Se quiser dar algum sentido à sua vitória de domingo, se quiser gozar uma segunda vida, o PSD tem de assumir uma posição liberal-conservadora, em oposição ao estatismo do PS. Manuela Ferreira Leite (MFL) tem de criar uma narrativa diferente da narrativa socialista. Não chega vender a tese da seriedade. Neste momento, MFL só tem um trunfo na manga: representa a velha seriedade do ábaco perante a manipulação do power point socrático. É bom, mas não chega. O PSD tem de seguir um dos motes que Paulo Rangel utilizou na campanha: “chega de socialismo na sociedade portuguesa”. O PSD não pode voltar ao poder na condição de sósia do PS.

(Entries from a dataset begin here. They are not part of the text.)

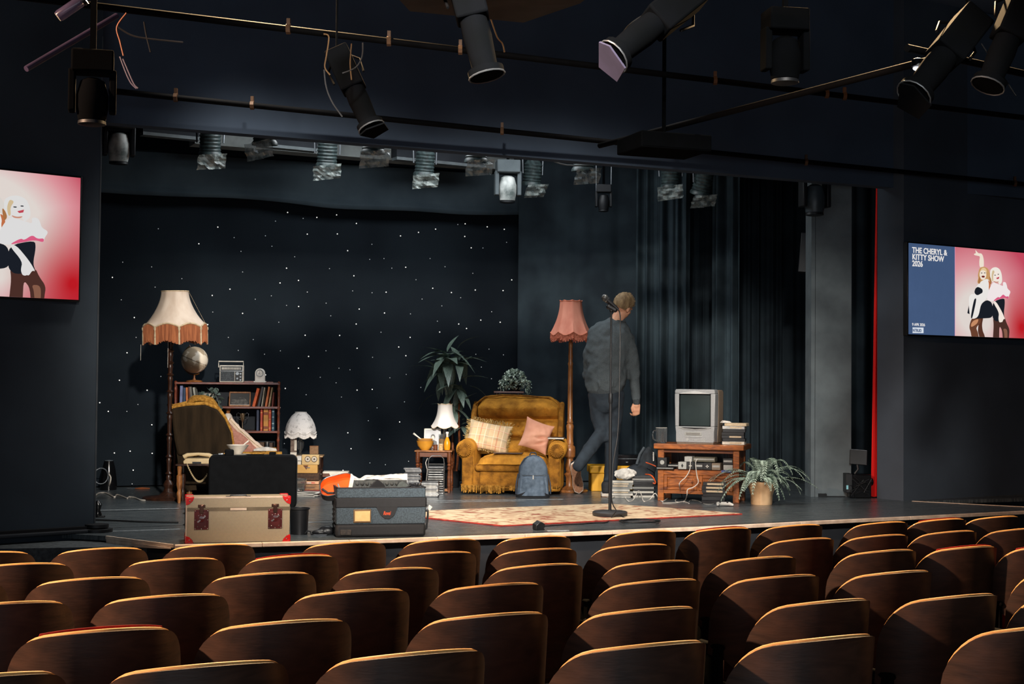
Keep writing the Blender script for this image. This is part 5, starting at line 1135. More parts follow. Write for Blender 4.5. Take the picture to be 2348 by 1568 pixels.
for sx in (-1, 1):
    for sz in (0, 1):
        for sy in (0, 1):
            x, z, y = sx * cw / 2, (0, ch)[sz], (0, dp)[sy]; q = 1 if sz == 0 else -1; yy = 1 if sy == 0 else -1
            m = MB(); m.sph((x - sx * .008, y + yy * .008, z + q * .008), .0145, 10, 8)
            e = .046
            m.prism([(x + sx * .003, z - q * .004), (x - sx * e, z - q * .002), (x - sx * e * .85, z + q * .018), (x - sx * .018, z + q * e * .85), (x + sx * .003, z + q * e)], y - yy * .005, y + yy * .004)
            m.bb(*sorted((x - sx * e, x + sx * .003)), *sorted((y - yy * .004, y + yy * .04)), *sorted((z - q * .005, z + q * .003)))
            m.bb(*sorted((x - sx * .002, x + sx * .005)), *sorted((y - yy * .004, y + yy * .04)), *sorted((z - q * .003, z + q * .035)))
            cp = obj('corner_protector', m, M_redp, t, bevel=.002)
            if sy == 0: obj('rivet', MB().sph((x - sx * .02, -.007, z + q * .02), .0045, 8, 6), M_silver, cp)
for lx in (-cw * .355, cw * .355):
    W = .043
    pl = obj('latch_plate', MB().bb(lx - W, lx + W, -.006, .0, hs - .120, hs + .002), M_oxb, t, bevel=.002)
    obj('latch_dish', MB().bb(lx - .031, lx + .031, -.009, -.006, hs - .105, hs - .015), M_oxb, pl, bevel=.006)
    obj('butterfly', MB().lathe([(0, 0), (.016, 0), (.018, .006), (0, .008)], 18).at(), M_oxb, pl).matrix_local = Matrix.Translation((lx, -.009, hs - .055)) @ Matrix.Rotation(PI / 2, 4, 'X')
    obj('latch_bar', MB().at((lx, -.012, hs - .055), (0, rad(-38), 0)).bb(-.03, .03, -.004, .003, -.004, .004), M_silver, pl)
    obj('latch_hook', MB().bb(lx - .012, lx + .012, -.012, -.004, hs - .022, hs + .028).bb(lx - .022, lx + .022, -.006, 0, hs + .014, hs + .032), mat('dark_chrome', (96, 70, 60), .25, metal=.8), pl, bevel=.002)
    m = MB()
    for a, b in ((-1, 0), (1, 0), (-1, 1), (1, 1), (-1, .5), (1, .5), (0, 0)): m.sph((lx + a * .037, -.007, hs - .114 + b * .108), .0035, 8, 5)
    for a, b in ((-.018, -.034), (.018, -.034), (-.022, -.1), (.022, -.1), (0, -.028)): m.sph((lx + a, -.011, hs + b), .003, 8, 5)
    obj('rivets', m, M_silver, pl)
obj('maker_label', MB().bb(-.05, .048, -.0045, -.002, hs - .004, hs + .010), M_cream, t, smooth=False)
obj('top_handle', MB().tube([(-.05, .05, ch + .003), (-.045, .05, ch + .008), (.045, .05, ch + .008), (.05, .05, ch + .003)], .005, 6).bb(-.075, -.05, .04, .06, ch, ch + .005).bb(.05, .075, .04, .06, ch, ch + .005), M_plasb, t)
obj('side_handle', MB().bb(-cw / 2 - .006, -cw / 2, .06, .16, hs - .12, hs - .0), M_plasb, t); obj('side_handle_bar', MB().tube([(-cw / 2 - .008, .075, hs - .03), (-cw / 2 - .016, .11, hs - .03), (-cw / 2 - .008, .145, hs - .03)], .004, 6).tube([(-cw / 2 - .008, .075, hs - .1), (-cw / 2 - .014, .11, hs - .1), (-cw / 2 - .008, .145, hs - .1)], .004, 6), M_silver, t)

# black bin, dark cloth
p = G(683, 1226)
t = thing('black_bin', 'small black plastic bin between the silver case and the blue suitcase', 'bin', p + Vector((.0, .05, 0)), 0)
kk = 3261 / p.y
obj('tub', MB().lathe([(0, 0), (.055, 0), (.062, .16), (.056, .16), (.05, .01), (0, .01)], 26), M_plasb, t)
obj('rim', MB().tube([(.064 * math.cos(a * PI / 12), .064 * math.sin(a * PI / 12), .165) for a in range(25)], .0055, 6), M_plasb, t)
p = G(735, 1226)
t = thing('cloth_bundle', 'crumpled black strap and cloth lying left of the blue suitcase', 'cloth', p, 0)
m = MB().sph((.035, .02, .022), (.055, .035, .035), 14, 9).sph((-.01, 0, .015), (.05, .03, .018), 12, 8)
obj('cloth', m, M_plasb, t, remesh=.007, soft=2); obj('strap', MB().tube([(-.10, -.01, .006), (-.085, 0, .025), (-.065, 0, .02), (-.06, -.01, .004), (.0, -.02, .004), (.05, -.03, .005)], .0055, 6), M_plasb, t); obj('buckle', MB().bb(-.04, .045, -.045, -.038, .002, .006), M_steel, t)

# ---- blue suitcase ----
c0, c1 = G(769, 1233), G(976, 1230); cen = (c0 + c1) / 2; d = c1 - c0; ang = math.degrees(math.atan2(d.y, d.x)); cw = d.length; sc_ = cen.y / 3261
H = 113 * sc_
t = thing('suitcase', 'open dark blue soft suitcase with orange lining at the stage edge', 'suitcase', cen + Vector((0, .01, 0)), ang)
M_blue = mat('teal_blue_tweed', (72, 85, 93), .9, col2=(55, 66, 74), scale=120, bump=.4, bscale=300, contrast=(.4, .6))
M_bkf = mat('black_nylon', (28, 29, 32), .7, scale=60)
M_or = mat('orange_lining', (226, 88, 8), .75, col2=(206, 74, 4), scale=8)
dp = .24; th = .012
def ringbox(z0, z1, inset, m):
    w, dd = cw / 2 - inset, dp
    m.bb(-w, w, inset, th + inset, z0, z1).bb(-w, w, dd - th, dd, z0, z1).bb(-w, -w + th, inset, dd, z0, z1).bb(w - th, w, inset, dd, z0, z1); return m
obj('base_shell', MB().bb(-cw / 2, cw / 2, 0, dp, .0, H * .27), M_bkf, t, bevel=.018)
obj('lower_band', ringbox(H * .26, H * .60, .001, MB()), M_blue, t, bevel=.006)
obj('zip_band', ringbox(H * .60, H * .79, -.004, MB()), M_bkf, t, bevel=.003)
obj('upper_band', ringbox(H * .79, H * .99, .003, MB()), M_blue, t, bevel=.006)
obj('zip_edge', ringbox(H * .985, H * 1.005, .001, MB()), M_bkf, t)
obj('lining', MB().bb(-cw / 2 + th, cw / 2 - th, th, dp - th, H * .5, H * .52), M_or, t)
ux = lambda px: (px - 872.5) * sc_
uz = lambda py: (1231.5 - py) * sc_
tg = obj('luggage_tag', MB().bb(ux(809), ux(849), -.009, -.002, uz(1198), uz(1168)), mat('bronze_tagframe', (112, 84, 50), .5), t, bevel=.002)
obj('tag_card', MB().bb(ux(812), ux(846.5), -.0105, -.009, uz(1194.5), uz(1171.5)), mat('tan_card', (214, 178, 120), .6, col2=(204, 166, 108), scale=30), tg, smooth=False)
obj('logo_patch', MB().prism([(ux(861), uz(1163)), (ux(870), uz(1180)), (ux(880), uz(1189)), (ux(892), uz(1190)), (ux(902), uz(1182)), (ux(910), uz(1163))], -.007, -.001), M_bkf, t)
text('Revel', .034, mat('orange_print', (232, 84, 34), .5), t, (ux(876.5), -.0085, uz(1181)), bold=.0006, name='logo_lettering', shear=.35, xs=.62)
for x in (-1, 1): 
    for y in (.035, dp - .035): obj('wheel', MB().cyl((x * (cw / 2 - .03) - .012, y, .02), (x * (cw / 2 - .03) + .012, y, .02), .02, .02, 16), M_plasg, t)
obj('corner_guard', MB().bb(-cw / 2 + .03, -cw / 2 + .10, -.006, .0, .015, .05), mat('worn_guard', (58, 50, 44), .6, col2=(30, 28, 27), scale=90), t, bevel=.004)
obj('side_pull', MB().tube([(cw / 2, .05, H * .5), (cw / 2 + .02, .05, H * .5), (cw / 2 + .02, .05, H * .42), (cw / 2 + .012, .05, H * .15), (cw / 2, .05, H * .12)], .007, 6), M_bkf, t)
obj('side_ring', MB().tube([(cw / 2, .03, H * .63), (cw / 2 + .018, .03, H * .63), (cw / 2 + .018, .03, H * .56), (cw / 2, .03, H * .56)], .003, 5), M_silver, t)
m = MB()
for i in range(5): m.bb(-cw / 2 - .006, -cw / 2, .05, .19, H * (.2 + .1 * i), H * (.24 + .1 * i))
obj('side_buckles', m, M_bkf, t)
# open lid: shallow dish hinged at the left end, tipped outwards and back
def lidp(u, v, dep):
    # u along length 0..1 (back to front), v across
    return None
Lw, Lh, Ld = .23, .20, .05
poly_ = rrect(Lw, Lh, .07, 5)
mo = MB(); n = len(poly_); 
outer0 = [(x, -Ld * .2, z) for x, z in poly_]; rimo = [(x, -Ld, z) for x, z in poly_]; rimi = [(x * .95, -Ld, .006 + z * .95) for x, z in poly_]; inn0 = [(x * .93, -Ld * .35, .008 + z * .93) for x, z in poly_]
lidM = Matrix.Translation((ux(782), .12, uz(1150))) @ Euler((rad(-55), rad(-14), rad(-10))).to_matrix().to_4x4()
shell = obj('lid_shell', MB().ring([[(x * .9, 0, .01 + z * .9) for x, z in poly_], outer0, rimo, rimi], caps=False).add([(x * .9, 0, .01 + z * .9) for x, z in poly_], [tuple(range(n))]), M_bkf, t)
shell.matrix_local = lidM
lin = obj('lid_lining', MB().ring([rimi, inn0], caps=False).add(inn0, [tuple(range(n))]), M_or, shell)
obj('lid_piping', MB().tube([((x * .985), -Ld - .003, z * .985) for x, z in poly_ + [poly_[0]]], .003, 5), M_steel, shell)
obj('lid_strap', MB().tube([(-.10, -Ld - .004, .09), (-.07, -Ld * .5, .07), (-.03, -Ld * .5, .055)], .008, 5), M_bkf, shell)
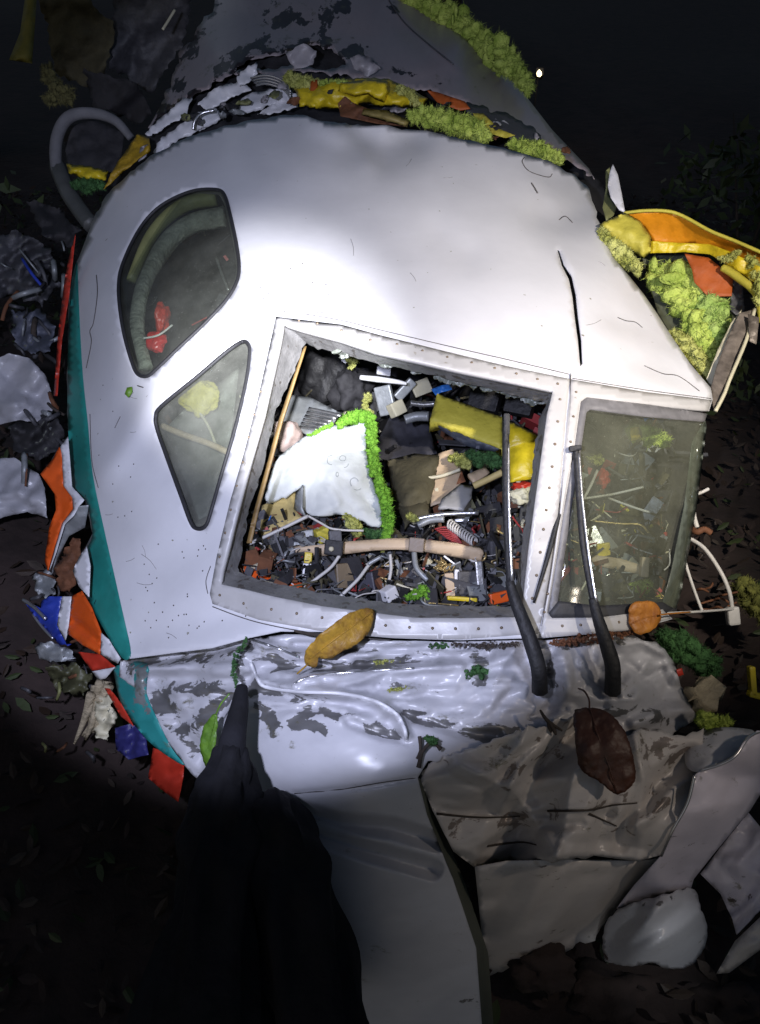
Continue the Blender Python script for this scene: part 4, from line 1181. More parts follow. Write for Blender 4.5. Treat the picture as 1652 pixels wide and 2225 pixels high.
ins('insulation_tube', [(790, 236, 2.72), (840, 240, 2.70), (890, 262, 2.68), (885, 276, 2.67), (830, 262, 2.68), (785, 250, 2.70)], M('dirty_yellow_sleeve', (0.3, 0.24, 0.08), var=0.5, scale=20), 'dirty yellow sleeve along the lower lip of the roof gap', crumple=0.01, bulge=0.03, step=6)
tag(fluff('insulation_wool', [(895, 252, 2.70, 14), (930, 252, 2.69, 22), (970, 262, 2.68, 26), (1010, 274, 2.67, 26), (1040, 284, 2.66, 22), (1055, 300, 2.65, 14)], GREEN, None, 40, 5), 'thick bright green wool roll in the right half of the roof gap', 'insulation')
tag(fluff('insulation_wool', [(1112, 316, 2.66, 12), (1140, 318, 2.65, 17), (1175, 328, 2.64, 18), (1205, 342, 2.63, 16), (1222, 350, 2.63, 8)], GREEN, None, 40, 6), 'green wool tail at the right end of the roof gap', 'insulation')
ins('insulation_film', [(1028, 246, 2.74), (1050, 246, 2.74), (1085, 280, 2.71), (1120, 294, 2.70), (1100, 300, 2.70), (1060, 288, 2.71), (1040, 275, 2.72)], YELLOWB, 'folded dull yellow film right of the green wool roll', crumple=0.02, cscale=30, seed=3, step=7)
tag(fluff('insulation_strip', [(878, 0, 3.75, 22), (930, 14, 3.68, 26), (985, 42, 3.58, 29), (1035, 80, 3.48, 31), (1085, 118, 3.36, 30), (1120, 155, 3.26, 25), (1148, 195, 3.16, 15)], GREEN, None, 46, 8), 'long green wool strip along the upper right fuselage edge', 'insulation')
tag(fluff('insulation_wool', [(930, 0, 3.85, 14), (1000, 34, 3.7, 16), (1060, 80, 3.6, 16), (1118, 130, 3.42, 14)], LIME, None, 20, 18), 'paler wool on the outer side of the long green strip', 'insulation')

# ------------------------------------------------------------------ hoop and yellow bag at the upper left
hoop = thing('frame_hoop', 'round grey metal hoop standing dark beside the left roof edge', 'hoop', P(210, 420, 2.9) * [1, 1, 0])
HC = [(150, 420), (124, 370), (124, 300), (150, 255), (200, 246), (250, 262), (285, 300)]
tube('hoop_ring', [(a, b, 2.85) for a, b in HC], [0.018, 0.022, 0.022, 0.019, 0.014], M('dull_hoop_metal', (0.16, 0.16, 0.17), rough=0.9, metal=0.0, var=0.4), hoop, 10)
tube('hoop_brace', [(124, 360, 2.87), (150, 420, 2.80), (180, 465, 2.75), (200, 490, 2.72)], 0.03, M('dull_brace', (0.09, 0.095, 0.09), var=0.4), hoop, 8)
sheet('dark_panel', [(135, 280, 3.0), (200, 258, 3.0), (270, 290, 3.0), (260, 380, 2.95), (150, 370, 2.95)], DARK, hoop, 0.04, 40, 3)
tag(sheet('insulation_film', [(145, 356, 2.78), (190, 360, 2.76), (235, 372, 2.74), (230, 392, 2.72), (190, 390, 2.74), (150, 376, 2.77)], YELLOW, None, 0.03, 30, 5, bulge=0.03, step=6, jagged=1), 'yellow film lying across the bottom of the grey hoop', 'insulation')
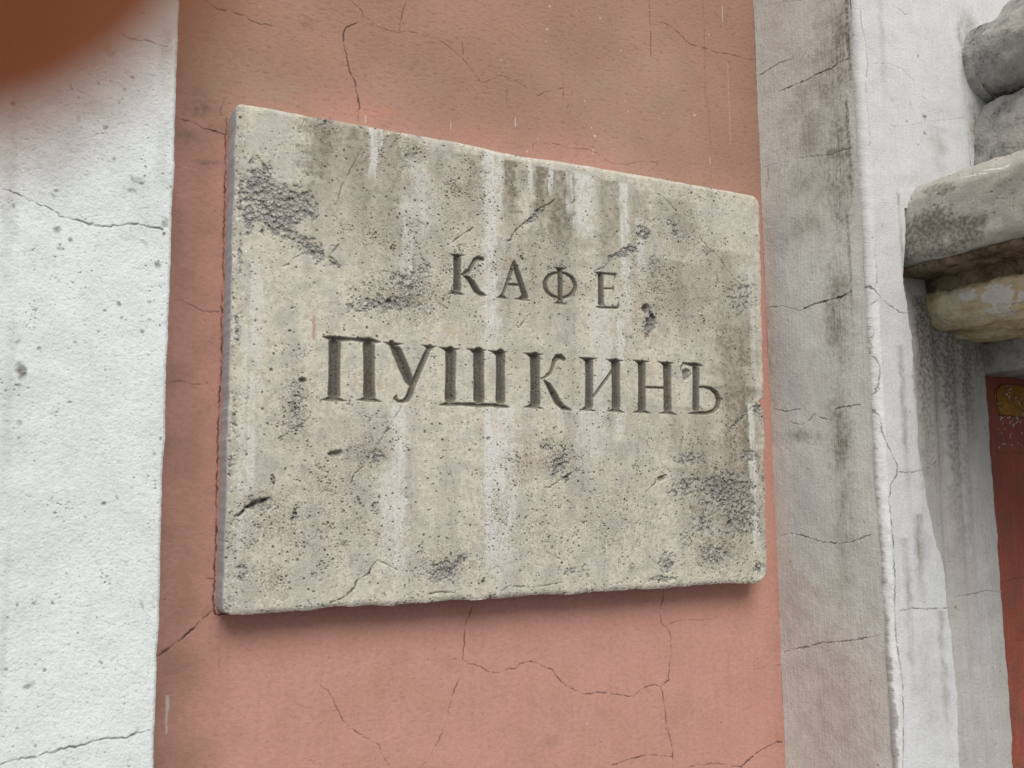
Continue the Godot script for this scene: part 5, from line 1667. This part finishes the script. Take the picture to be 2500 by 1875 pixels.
	c.line([864.1, 1932.9, 849.2, 1921.4, 844.1, 1904.2, 851.2, 1888, 848.6, 1854.5, 856.3, 1835, 854.6, 1802.2], 1.7, 0.7)
	c.line([869, 2144.2, 880, 2131.9, 889.2, 2126.3], 1.2, 0.3)
	c.line([857.2, 1831.4, 851.4, 1800.5, 845, 1780, 853.2, 1763.5, 855.8, 1736.8, 868.2, 1713.6, 878.8, 1697, 877.6, 1683.6, 864.6, 1670.3, 859.2, 1650.5, 860.2, 1617.6, 861.7, 1578.3, 860.8, 1539.4, 857.6, 1501, 858.3, 1453.1, 865.1, 1395.5, 861.5, 1342.6, 856.4, 1294], 1.9, 0.75)
	c.line([880.3, 1687, 909.4, 1686.5, 939.7, 1692.4], 1.8, 0.75)
	c.line([862, 1497.5, 888.3, 1500.8, 921.9, 1497.2, 951.5, 1497.1, 981.8, 1496.9], 1.7, 0.75)
	c.line([1080.5, 2213.3, 1080.1, 2182.8, 1082, 2147.3], 1.6, 0.6)
	c.line([935.3, 2384.9, 945.4, 2383.6, 952.6, 2378.9, 959.6, 2382.1], 1.3, 0.5)
	c.blob("soot", 981.1, 2222.3, 6.4, 6.8, 0, 0.9, 0.8)
	c.blob("soot", 941.5, 2208.1, 3.6, 3, 0, 0.9, 0.8)
	c.blob("soot", 978.7, 2196.1, 4.8, 4.9, 0, 0.8, 0.8)
	c.blob("soot", 976.7, 2318.3, 3.2, 3.5, 0, 0.9, 0.8)
	c.blob("soot", 964, 2175.2, 2.6, 1.9, 0, 0.9, 0.8)
	c.blob("soot", 913.9, 2236.3, 6.2, 5.9, 0, 0.35, 0.8)
	c.blob("soot", 952.9, 2234.7, 6.3, 6.7, 0, 0.35, 0.8)
	c.blob("soot", 917.5, 1951.6, 5, 3.5, 0, 0.5, 0.8)
	c.blob("soot", 875.9, 2038.7, 2.4, 4.2, 0, 0.5, 0.8)
	c.blob("soot", 845.1, 2018.6, 1.9, 1.7, 0, 0.9, 0.8)
	c.blob("soot", 855.9, 2020, 1.9, 1.7, 0, 0.9, 0.8)
	c.blob("soot", 911, 1772.3, 3, 2.4, 0, 0.9, 0.8)
	c.blob("soot", 916.9, 1506.6, 2.9, 1.6, 0, 0.8, 0.8)
	c.blob("soot", 921.4, 2338.8, 1, 4.5, 0, 0.6, 0.8)
	c.blob("dirt", 1101.5, 2391.7, 35.9, 40.4, 20, 0.55, 0.95)
	c.blob("dirt", 972.5, 2110.4, 75.2, 33, 0, 0.3, 0.95)
	c.blob("dirt", 1110.4, 2207, 35.1, 85.5, 0, 0.75, 0.95)
	c.blob("dirt", 929.2, 1963.1, 12.5, 45.6, 0, 0.3, 0.95)
	c.blob("dirt", 928.3, 1731.6, 10, 135.6, 0, 0.3, 0.95)
	c.blob("dirt", 919.3, 1576.5, 19.7, 49.6, 0, 0.35, 0.95)
	c.blob("dirt", 917.9, 1400.1, 44.1, 94.9, 0, 0.25, 0.95)
	c.blob("dirt", 1098.2, 2250.9, 23.3, 23.6, 0, 0.6, 0.95)
	c.blob("dirt", 1036.9, 2239.4, 91.5, 11.6, 0, 0.15, 0.95)
	c.run("dirt", 834.4, 1864.5, 1663.8, 6.7, 0.5, 0.5, 0.9)
	c.run("dirt", 898.8, 1869.1, 1597.3, 9, 0.45, 0.5, 0.9)
	c.run("dirt", 926.2, 1853, 1731.5, 7.1, 0.7, 0.5, 0.9)
	c.run("dirt", 913.3, 1629.9, 1498, 12.8, 0.6, 0.5, 0.9)
	c.run("dirt", 885.6, 1597, 1341.2, 10.7, 0.45, 0.5, 0.9)
	c.run("dirt", 946.2, 1495.1, 1283.5, 11, 0.5, 0.5, 0.9)
	c.run("dirt", 1078, 2411.9, 2237.9, 13, 0.5, 0.5, 0.9)
	c.run("dirt", 1099, 2252, 2158.6, 17.5, 0.8, 0.5, 0.9)
	c.run("dirt", 913.7, 2095.7, 1926.4, 5.1, 0.5, 0.5, 0.9)
	c.run("dirt", 899.1, 2413.5, 2204.9, 10.5, 0.3, 0.5, 0.9)
	c.run("dirt", 1008.1, 2212.6, 2107.7, 22, 0.35, 0.5, 0.9)
	paint_white(c, lin(212, 213, 214), lin(200, 201, 202), 111, 0.6, 0.35)
	front_arris(c)
	c.pits(900, 0.5, 1.5, lin(120, 116, 108), 0.6, 0.4, "dirt", 0.35)
	c.lay_cracks(lin(84, 80, 80), 0.8)
	put("front_plaster", front_mesh(c), c.material("white front plaster", 0.9), right)
	put("upper_plaster", box_mesh(Vector3(RETURN_X + 0.002, 2.60, 0.0), Vector3(1.9, 4.6, FRONT_Z - 0.003)), white_more, right)
	put("lower_plaster", box_mesh(Vector3(RETURN_X + 0.002, 0, 0.0), Vector3(0.97, 1.184, FRONT_Z - 0.004)), white_more, right)
	put("core", box_mesh(Vector3(RETURN_X + 0.004, 1.184, 0.0), Vector3(0.88, 2.60, FRONT_Z - 0.03)), white_more, right)

	var jamb := thing("stepped_moulding", "narrow grey streaked moulding set back beside the pilaster, below the bracket", "moulding")
	c = Canvas.new(900, 1160, 1200, 2010, 0.8, 25)
	c.run("soot", 984.3, 1953.6, 1594.4, 19.5, 1, 0.8, 0.6)
	c.run("soot", 1017.7, 1919.1, 1611, 12.1, 0.84, 0.8, 0.6)
	c.run("soot", 1041.4, 1921.6, 1488.6, 19.1, 1, 0.8, 0.6)
	c.run("soot", 1076.6, 1885.7, 1681.7, 22.8, 1, 0.8, 0.6)
	c.run("soot", 1010.3, 1955.6, 1699.2, 50.1, 1, 0.8, 0.6)
	c.run("soot", 1050.9, 1959.1, 1753.9, 68.8, 1, 0.8, 0.6)
	c.run("soot", 980.5, 1915.9, 1663.9, 10.7, 1, 0.8, 0.6)
	c.run("soot", 1063.7, 1736.5, 1469.4, 7.8, 0.48, 0.8, 0.6)
	c.run("soot", 1035.9, 1895.8, 1782.5, 22.2, 0.84, 0.8, 0.6)
	c.run("soot", 1102.9, 1887.2, 1755.4, 29, 0.72, 0.8, 0.6)
	c.run("pale", 987.6, 1935.1, 1628.9, 3.8, 0.8, 0.3, 0.6)
	c.run("pale", 1077.7, 1774.1, 1281.1, 22.8, 0.5, 0.3, 0.6)
	c.line([1021, 1715.6, 998.8, 1704.6, 976.9, 1693.7], 1.7, 0.6)
	c.line([1027.2, 1507.2, 1059.4, 1509, 1092.6, 1512.6, 1122.7, 1507.5], 1.6, 0.6)
	paint_white(c, lin(190, 188, 184), lin(174, 171, 166), 121, 0.8, 0.5)
	c.pits(700, 0.5, 2.0, lin(92, 88, 82), 0.7, 0.4, "soot", 0.3)
	c.lay_cracks(lin(84, 80, 80), 0.8)
	jamb_shape(c)
	put("plaster", relief(c, flat(Vector3(0, 0, 0.185), Vector3.RIGHT, Vector3.BACK), 905, 1125, 1205, 2005, 4.0, Vector2.ZERO, Vector2(5, 3), 30), c.material("streaked plaster", 0.9), jamb)

	var far := thing("red_niche_wall", "dark red stucco wall with an ochre patch, under the bracket at the right edge", "wall")
	c = Canvas.new(1090, 1500, 1200, 1900, 0.9, 26)
	paint_red_right(c)
	put("stucco", relief(c, flat(Vector3(0, 0, 0.172), Vector3.RIGHT, Vector3.BACK), 1092, 1495, 1205, 1895, 5.0, Vector2.ZERO, Vector2.ZERO, 30), c.material("dark red stucco", 0.92), far)
	put("core", box_mesh(Vector3(0.93, 0.0, -0.1), Vector3(1.9, 2.0, 0.10)), red_more, far)
	var patch := SurfaceTool.new()
	patch.begin(Mesh.PRIMITIVE_TRIANGLES)
	put("ochre_patch", pushed(PackedVector2Array([Vector2(1.166, 1.781), Vector2(1.25, 1.777), Vector2(1.25, 1.827), Vector2(1.178, 1.829), Vector2(1.162, 1.820), Vector2(1.160, 1.80)]), 0.168, 0.1748, 70, 0.006, 0.004), stone("ochre crust", lin(160, 118, 50), lin(128, 86, 40), lin(206, 196, 170), 321, -0.05), far)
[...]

Perante o peso eleitoral do BE, uma coligação governamental PS/BE tem de ser encarada como uma hipótese plausível. Neste sentido, o BE deve assumir uma atitude mais responsável. A terceira força política do país não pode continuar a ser um clube onde uns ‘meninos bem’ expiam os seus complexos de culpa. O BE quer ser um partido para chegar ao poder, ou quer ser uma agremiação para chegar aos media? É muito fácil (e irresponsável) permanecer no premonitório da pureza moral, acima daqueles que governam. Mas isso não é política. É populismo cool. Se quer ser sério, se quer ser homenzinho, o BE tem de começar a sujar as mãos, isto é, tem de assumir o estatuto de possível parceiro de coligação num governo PS/BE. Por outras palavras, o tal ‘arco governativo’ deve estender-se até ao BE. Para que isso suceda, o BE tem de esquecer o populismo irresponsável. Para que assim seja, Louçã tem de perder a liderança do BE. Mas deixemos este ponto para outra crónica.

Por agora, importa fixar o seguinte: o sistema partidário que fez a transição não está a responder às necessidades da consolidação. A nossa democracia consolidada não pode continuar a viver dentro da arcaica clivagem ‘arco governativo’ versus ‘maluquinhos revolucionários’. PSD e BE têm de assumir as suas responsabilidades, digamos, ideológicas.